[Begin]

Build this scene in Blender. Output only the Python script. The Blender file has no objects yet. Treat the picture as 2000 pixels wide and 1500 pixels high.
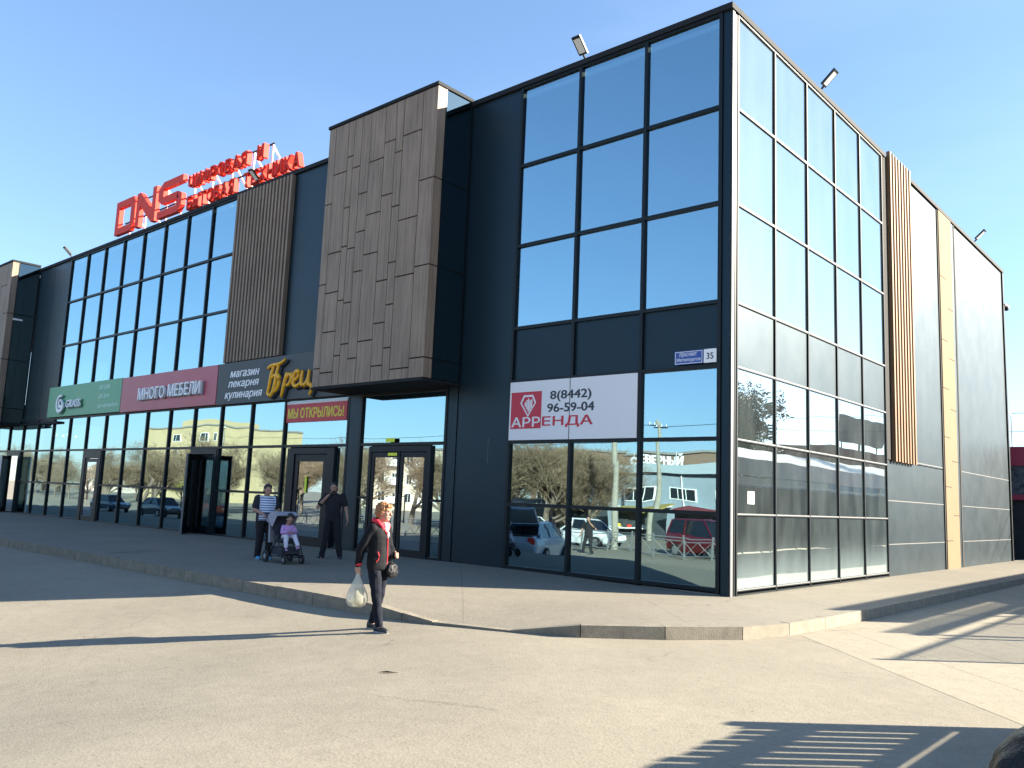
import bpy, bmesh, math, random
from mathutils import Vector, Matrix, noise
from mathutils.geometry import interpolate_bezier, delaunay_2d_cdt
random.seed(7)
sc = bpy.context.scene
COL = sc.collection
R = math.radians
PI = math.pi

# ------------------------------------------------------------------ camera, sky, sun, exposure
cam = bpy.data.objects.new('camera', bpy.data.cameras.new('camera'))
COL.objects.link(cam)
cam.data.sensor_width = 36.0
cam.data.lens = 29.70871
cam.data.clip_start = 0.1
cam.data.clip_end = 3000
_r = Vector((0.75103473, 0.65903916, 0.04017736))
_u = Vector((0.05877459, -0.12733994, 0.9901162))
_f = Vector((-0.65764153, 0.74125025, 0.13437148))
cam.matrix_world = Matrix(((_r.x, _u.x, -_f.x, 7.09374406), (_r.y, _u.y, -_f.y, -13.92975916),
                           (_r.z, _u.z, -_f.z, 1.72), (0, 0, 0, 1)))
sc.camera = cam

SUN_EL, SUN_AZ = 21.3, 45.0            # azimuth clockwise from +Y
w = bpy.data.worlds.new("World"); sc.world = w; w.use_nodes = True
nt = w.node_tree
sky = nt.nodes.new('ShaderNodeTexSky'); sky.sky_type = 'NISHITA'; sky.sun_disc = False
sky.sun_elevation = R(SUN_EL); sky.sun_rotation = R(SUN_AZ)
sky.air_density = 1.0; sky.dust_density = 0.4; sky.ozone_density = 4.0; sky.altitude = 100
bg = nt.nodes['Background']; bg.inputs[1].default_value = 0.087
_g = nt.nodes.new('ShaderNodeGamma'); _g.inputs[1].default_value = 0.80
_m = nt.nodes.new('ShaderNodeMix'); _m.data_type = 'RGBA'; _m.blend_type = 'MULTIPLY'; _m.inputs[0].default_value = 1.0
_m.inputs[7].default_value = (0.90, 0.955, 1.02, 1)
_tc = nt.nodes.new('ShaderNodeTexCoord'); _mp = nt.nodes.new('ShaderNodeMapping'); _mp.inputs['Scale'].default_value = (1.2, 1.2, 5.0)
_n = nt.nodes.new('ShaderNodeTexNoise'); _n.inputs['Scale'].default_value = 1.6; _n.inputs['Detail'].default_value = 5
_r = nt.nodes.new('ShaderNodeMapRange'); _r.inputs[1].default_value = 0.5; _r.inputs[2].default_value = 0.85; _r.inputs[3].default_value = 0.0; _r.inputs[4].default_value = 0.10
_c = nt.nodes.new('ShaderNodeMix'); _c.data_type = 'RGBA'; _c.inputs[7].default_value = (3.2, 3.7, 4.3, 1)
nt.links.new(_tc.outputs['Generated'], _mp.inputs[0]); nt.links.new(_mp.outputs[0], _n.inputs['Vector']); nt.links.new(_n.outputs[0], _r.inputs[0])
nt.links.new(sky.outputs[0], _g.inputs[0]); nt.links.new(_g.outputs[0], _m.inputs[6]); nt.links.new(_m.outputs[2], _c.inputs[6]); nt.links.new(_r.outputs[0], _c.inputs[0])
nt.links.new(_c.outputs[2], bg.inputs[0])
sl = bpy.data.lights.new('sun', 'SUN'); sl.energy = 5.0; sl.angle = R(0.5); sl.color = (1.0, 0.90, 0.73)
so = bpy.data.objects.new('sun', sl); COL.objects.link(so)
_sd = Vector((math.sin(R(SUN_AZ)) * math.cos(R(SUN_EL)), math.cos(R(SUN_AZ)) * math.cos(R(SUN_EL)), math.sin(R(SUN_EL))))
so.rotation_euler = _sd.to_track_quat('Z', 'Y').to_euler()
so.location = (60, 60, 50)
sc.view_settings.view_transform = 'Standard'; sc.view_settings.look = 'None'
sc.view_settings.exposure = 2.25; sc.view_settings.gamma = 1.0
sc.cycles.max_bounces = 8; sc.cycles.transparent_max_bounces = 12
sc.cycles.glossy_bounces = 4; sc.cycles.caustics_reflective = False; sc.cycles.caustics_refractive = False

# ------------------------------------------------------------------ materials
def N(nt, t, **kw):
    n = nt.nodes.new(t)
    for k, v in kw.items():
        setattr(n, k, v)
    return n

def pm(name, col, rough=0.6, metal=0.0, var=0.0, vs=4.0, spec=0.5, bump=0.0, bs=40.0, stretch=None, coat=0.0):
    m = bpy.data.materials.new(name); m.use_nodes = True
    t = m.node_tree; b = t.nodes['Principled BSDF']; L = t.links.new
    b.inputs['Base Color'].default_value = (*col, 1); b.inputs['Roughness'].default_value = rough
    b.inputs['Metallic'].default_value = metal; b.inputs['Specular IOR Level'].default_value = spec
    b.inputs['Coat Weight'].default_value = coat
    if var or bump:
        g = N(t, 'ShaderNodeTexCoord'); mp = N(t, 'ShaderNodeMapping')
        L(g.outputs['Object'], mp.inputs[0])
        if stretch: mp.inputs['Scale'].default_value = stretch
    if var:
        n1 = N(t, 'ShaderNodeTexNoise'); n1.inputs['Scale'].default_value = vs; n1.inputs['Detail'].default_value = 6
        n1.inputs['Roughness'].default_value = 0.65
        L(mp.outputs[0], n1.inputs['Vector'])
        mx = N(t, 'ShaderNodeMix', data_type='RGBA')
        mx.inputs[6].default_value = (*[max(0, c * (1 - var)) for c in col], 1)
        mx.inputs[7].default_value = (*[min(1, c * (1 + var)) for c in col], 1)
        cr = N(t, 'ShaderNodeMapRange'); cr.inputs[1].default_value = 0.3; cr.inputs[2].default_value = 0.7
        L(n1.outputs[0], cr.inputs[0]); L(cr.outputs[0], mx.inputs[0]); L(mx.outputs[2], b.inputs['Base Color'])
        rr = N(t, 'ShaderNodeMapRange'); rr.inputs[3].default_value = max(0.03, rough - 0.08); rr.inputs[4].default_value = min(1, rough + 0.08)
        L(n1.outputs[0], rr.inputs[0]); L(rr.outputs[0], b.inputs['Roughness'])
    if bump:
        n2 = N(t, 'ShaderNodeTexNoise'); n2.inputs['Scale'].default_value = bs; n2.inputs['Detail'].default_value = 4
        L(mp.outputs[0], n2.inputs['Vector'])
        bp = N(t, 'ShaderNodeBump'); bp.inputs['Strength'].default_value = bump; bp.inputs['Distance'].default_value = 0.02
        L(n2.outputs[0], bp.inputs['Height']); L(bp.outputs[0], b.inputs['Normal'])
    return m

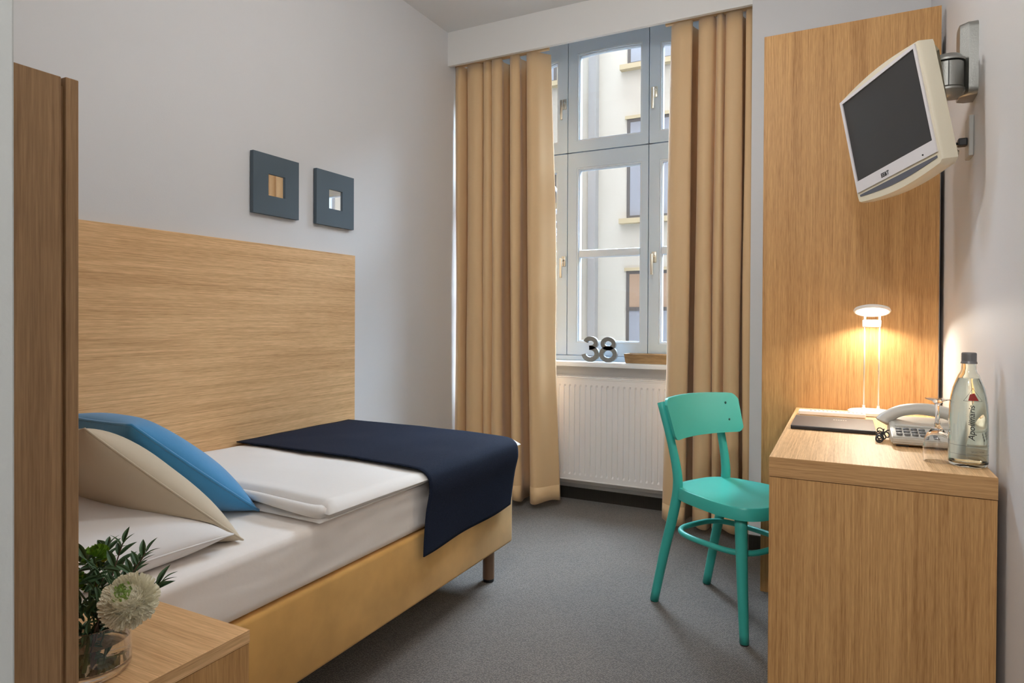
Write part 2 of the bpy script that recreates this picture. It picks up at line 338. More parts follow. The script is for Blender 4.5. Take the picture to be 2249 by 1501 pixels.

[End]

Exercise aim
Your task is to gather all lines from the entries above that hold the word "this".

Output of the task
Build this scene in Blender. Output only the Python script. The Blender file has no objects yet. Treat the picture as 2000 pixels wide and 1500 pixels high.
Write part 2 of the bpy script that recreates this picture. It picks up at line 338. More parts follow. The script is for Blender 4.5. Take the picture to be 2249 by 1501 pixels.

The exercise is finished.